Se isso soa como uma melancolia conformada para você, penso que você também entendeu a letra. A melodia da canção, por sinal, é bonita como poucas coisas nessa vida. Uma balada folk com um backing vocal poderoso fazem as ideias da letra soarem como um coral insistente.
Eles estão dizendo a verdade e eu estou entendendo.
O ponto mais interessante dessa história, contudo, é que o belo disco homônimo à canção termina com uma reprise da faixa-título. O detalhe é que ao invés de simplesmente canta-la novamente em um arranjo diferente, Mayer resolve escrever uma espécie de resposta à canção principal. Mais alegre, mais country/blues e com vozes empolgantes em uníssono, os versos mudam.
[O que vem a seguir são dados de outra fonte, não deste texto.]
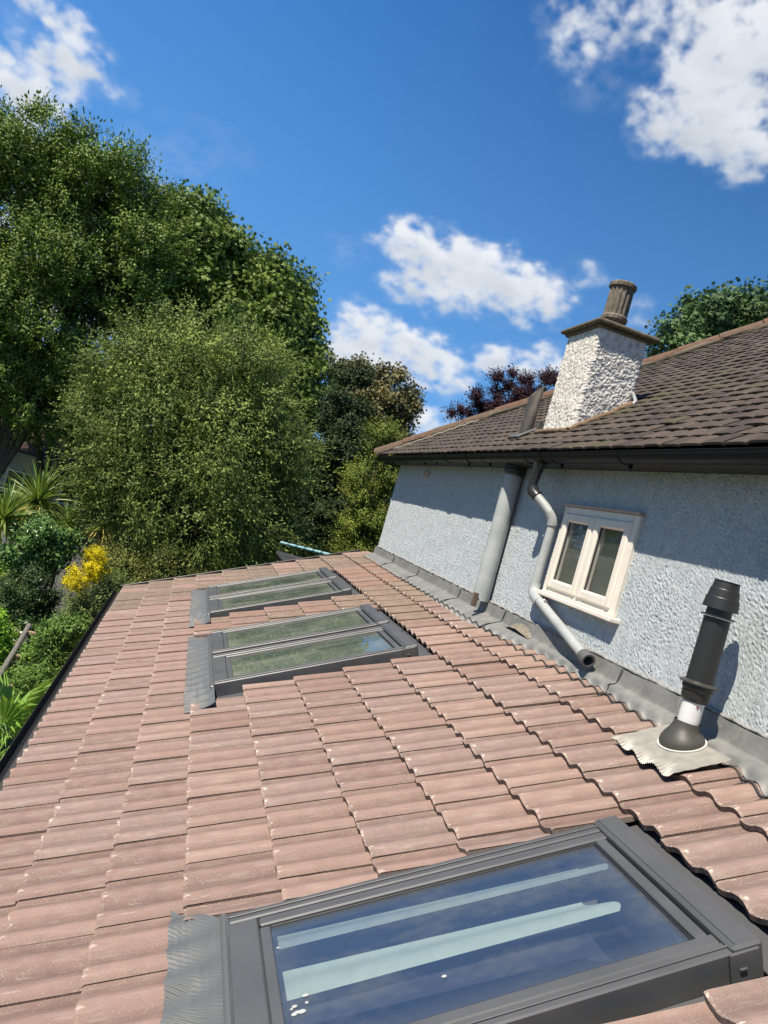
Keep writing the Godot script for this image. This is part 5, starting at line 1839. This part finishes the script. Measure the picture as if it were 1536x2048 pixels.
func trees() -> void:
	var g := GROUND
	plant("tall_tree", "tall open-crowned tree at the left edge, highest in view", "tree", "trees behind the garden", Vector3(-5.15, g, -23.3),
		[[-6.15,6.75,-23.15,1.45,1.05],[-4.62,6.60,-22.77,1.5,1.05],[-3.75,6.45,-22.6,0.9,0.85],[-7.6,6.4,-23.4,1.3,1.2],[-6.47,6.48,-23.25,1.78,1.50],[-3.50,6.27,-22.49,0.90,1.05],[-6.19,4.43,-23.17,2.05,1.91],[-4.08,4.76,-22.65,1.95,1.60],[-5.10,2.48,-22.90,1.78,1.64],[-3.50,2.66,-22.51,1.37,1.23],[-5.37,0.41,-22.97,1.23,1.3],[-4.3,0.3,-22.8,1.1,1.0],[-8.47,4.19,-23.74,2.18,2.73],[-7.57,0.91,-23.51,2.05,2.0],[-3.6,0.9,-22.6,1.0,0.9],[-2.9,5.3,-22.4,1.0,1.1],[-3.3,4.0,-22.5,1.3,1.2],[-5.0,5.9,-22.9,1.6,1.3],[-6.3,2.6,-23.1,1.3,1.3],[-5.2,3.6,-23.0,1.3,1.1],[-4.4,1.4,-22.8,1.1,0.9]],
		{"kind": "ash", "n": 17500, "col": Vector3(0.112, 0.180, 0.042), "clumps": 320, "clump": 0.52, "trunk": 0.10, "size": 1.2, "fork": 0.3, "lean": 0.08, "shine": 0.4, "shell": 0.5, "vary": 0.3})
	plant("maple_tree", "dense broad-leaved maple between the tall tree and the blue sky", "tree", "trees behind the garden", Vector3(0.4, g, -25.0),
		[[-1.80,6.55,-25.14,1.25,1.0],[-2.31,5.48,-25.30,1.72,1.72],[0.30,5.45,-24.62,1.1,0.85],[-0.23,4.78,-24.79,2.03,1.72],[1.45,4.99,-24.33,0.85,1.35],[1.75,3.15,-24.25,1.0,1.3],[2.10,4.14,-24.15,0.42,0.8],[-3.04,4.13,-25.48,1.40,1.25],[2.55,2.50,-23.99,0.45,0.8],[1.0,2.0,-24.5,1.3,1.5],[-1.5,2.5,-25,1.6,1.6],[2.3,0.6,-24.2,0.9,1.3],[0.5,-0.8,-24.5,1.6,1.6],[-0.75,5.95,-24.9,1.1,0.9],[-2.9,6.1,-25.3,1.1,1.0],[0.75,4.9,-24.6,1.1,1.1],[-1.2,5.6,-25.0,1.6,1.3]],
		{"kind": "maple", "n": 15500, "col": Vector3(0.108, 0.172, 0.040), "clumps": 230, "clump": 0.6, "trunk": 0.28, "size": 1.15, "shine": 0.45, "shell": 0.55, "vary": 0.32})
	plant("weeping_tree", "round drooping small-leaved tree in the middle of the garden", "tree", "trees behind the garden", Vector3(-0.1, g, -15.6),
		[[-0.52,1.42,-15.60,1.60,1.08],[-0.06,0.12,-15.47,1.9,1.45],[-1.18,0.30,-15.81,1.08,1.4],[0.60,0.95,-15.29,1.25,1.4],[0.13,-0.88,-15.42,1.9,0.95],[-1.85,1.01,-15.97,0.6,0.8],[1.30,0.25,-15.06,0.6,1.1],[-0.65,-1.55,-15.61,1.1,0.5],[1.1,-1.06,-15.14,0.95,0.5]],
		{"kind": "small", "n": 11500, "col": Vector3(0.150, 0.210, 0.062), "clumps": 230, "clump": 0.46, "trunk": 0.16, "droop": 0.6, "size": 1.25, "shine": 0.5, "shell": 0.8, "vary": 0.45, "stray": 0.05, "warm": Vector3(1.3, 1.1, 0.8)})
	plant("dark_tree", "dark narrow evergreen in shade right of the round tree", "tree", "trees behind the garden", Vector3(3.2, g, -19.2),
		[[3.05,1.79,-18.81,0.55,1.0],[3.40,0.48,-18.72,0.68,1.24],[3.2,-0.60,-18.77,0.74,0.86],[2.8,-1.4,-18.85,0.8,0.7],[2.3,-1.6,-18.2,0.8,0.7],[1.5,-2.0,-18.2,0.9,0.8],[3.6,-1.8,-18.6,0.8,1.0],[2.6,0.7,-19.2,0.7,1.1],[2.5,-0.5,-19.2,0.8,0.9],[3.0,2.5,-19.2,0.45,0.7]],
		{"kind": "shrub", "n": 9000, "col": Vector3(0.030, 0.052, 0.022), "clumps": 150, "clump": 0.35, "trunk": 0.14, "size": 1.2})
	plant("dark_conifer", "very dark tree hanging over the white bungalow at the left edge", "tree", "trees behind the garden", Vector3(-4.2, g, -25.2),
		[[-5.330,0.33,-25.2,0.80,0.6],[-4.373,0.75,-25.2,1.0,0.9],[-3.312,0.45,-25.0,0.85,0.7],[-5.880,1.0,-25.4,0.9,0.9],[-2.505,-0.3,-25.0,0.5,0.5]],
		{"kind": "needle", "n": 4200, "col": Vector3(0.022, 0.034, 0.018), "clumps": 110, "clump": 0.4, "trunk": 0.2, "size": 1.9, "droop": 0.5})
	plant("bronze_maple", "brownish-green maple far behind, left of the house roof", "tree", "trees far behind", Vector3(6.3, g, -33.8),
		[[5.92,5.14,-33.57,1.0,0.8],[7.23,4.87,-33.22,1.0,0.85],[6.84,3.83,-33.31,1.25,0.95],[5.53,4.11,-33.66,0.95,1.2],[8.05,4.41,-33.02,0.55,0.35],[5.03,5.12,-33.79,0.6,0.62],[6.5,2.6,-33.4,1.6,1.0],[8.0,3.3,-33.2,0.7,0.6]],
		{"kind": "maple", "n": 5400, "col": Vector3(0.125, 0.130, 0.058), "clumps": 130, "clump": 0.42, "trunk": 0.2, "size": 1.1, "warm": Vector3(1.3, 0.95, 0.8)})
	plant("copper_beech", "dark purple copper beech showing over the hip of the house roof", "tree", "trees far behind", Vector3(13.2, g, -36.2),
		[[13.57,7.64,-35.79,1.15,0.62],[14.77,8.25,-35.50,0.8,0.55],[12.37,6.57,-36.09,0.85,0.36],[11.36,5.75,-36.34,0.5,0.22],[13.17,6.37,-35.89,1.3,0.54],[14.6,6.8,-35.6,1.2,0.9],[13.6,4.8,-36,1.8,1.2]],
		{"kind": "ash", "n": 4600, "col": Vector3(0.030, 0.013, 0.019), "warm": Vector3(1.5, 0.9, 0.9), "clumps": 100, "clump": 0.4, "trunk": 0.2, "size": 1.2})
	plant("green_bush", "yellow-green bush between the dark evergreen and the house corner", "shrub", "", Vector3(3.7, g, -15.6),
		[[3.40,1.23,-15.34,0.38,0.42],[3.42,0.54,-15.34,0.45,0.66],[3.78,0.22,-15.36,0.45,0.60],[3.50,-0.37,-15.3,0.50,0.45],[3.92,-0.47,-15.3,0.45,0.40],[4.2,0.7,-15.8,0.6,0.7],[3.7,-1.3,-15.4,0.7,0.7],[4.3,-0.9,-15.6,0.6,0.8]],
		{"kind": "small", "n": 4200, "col": Vector3(0.15, 0.20, 0.045), "clumps": 130, "clump": 0.28, "trunk": 0.1, "size": 1.0})
	plant("sycamore", "green sycamore behind the house roof at the right edge", "tree", "trees far behind", Vector3(13.6, g, -17.6),
		[[11.54,7.0,-17.75,0.75,0.72],[12.41,7.31,-17.54,0.78,0.62],[10.75,6.35,-17.96,0.62,0.50],[11.97,6.03,-17.64,1.30,0.65],[12.78,7.55,-17.45,0.72,0.55],[10.6,5.96,-18.00,0.49,0.46],[13.78,7.10,-17.20,1.04,1.04],[12.8,4.8,-17.6,1.6,1.0]],
		{"kind": "maple", "n": 5200, "col": Vector3(0.075, 0.135, 0.06), "clumps": 140, "clump": 0.36, "trunk": 0.18, "size": 0.95})
	# background hedge that closes the gardens
	plant("hedge", "dark hedge along the back of the gardens", "hedge", "", Vector3(0.0, g, -30.0),
		[[-14.0,-2.2,-33.0,2.2,2.4],[-10.0,-2.0,-34.0,2.4,2.6],[0.0,-2.4,-29.5,2.2,2.2],[3.5,-1.9,-30.0,2.4,2.6],[7.0,-2.0,-31.5,2.6,2.6],[11.0,-1.8,-32.5,2.6,2.8],[15.0,-1.9,-33.5,2.6,2.8],[19.0,-2.0,-34.0,2.6,2.6]],
		{"kind": "shrub", "n": 9000, "col": Vector3(0.035, 0.058, 0.02), "clumps": 260, "clump": 0.75, "trunk": 0.08, "size": 1.9, "fork": 0.2, "twigs": 0.2})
O cantor está mais conformado e perseverante. Sabe aquela cena dos desenhos animados da Disney quando o Pato Donald sai vitorioso de uma aventura insana,”assobiando” e saltitando na estrada?
“Nascido e crescido
Na metade do tempo
eu terei o dobro da minha idade
Melhor aprender como virar a página
Porque o tempo é estranho
Quando você é nascido e crescido”
Não é exatamente fácil virar a página para a frustração de ter tentado, por tanto tempo, antecipar minha maturidade. Especialmente depois de perceber, chegando aos 30, que a extrema dificuldade que tive e tenho em lidar com certas pedras da vida tem bastante a ver com isso. Tal qual o personagem da canção, “ainda tenho sonhos, mas eles não voam tão alto quanto antes”.
Aprendi, contudo: não se antecipa maturidade – não dá pra comprar no supermercado. Viver é preciso, crescer é preciso – fazer 30 é uma pequena parte de tudo isso.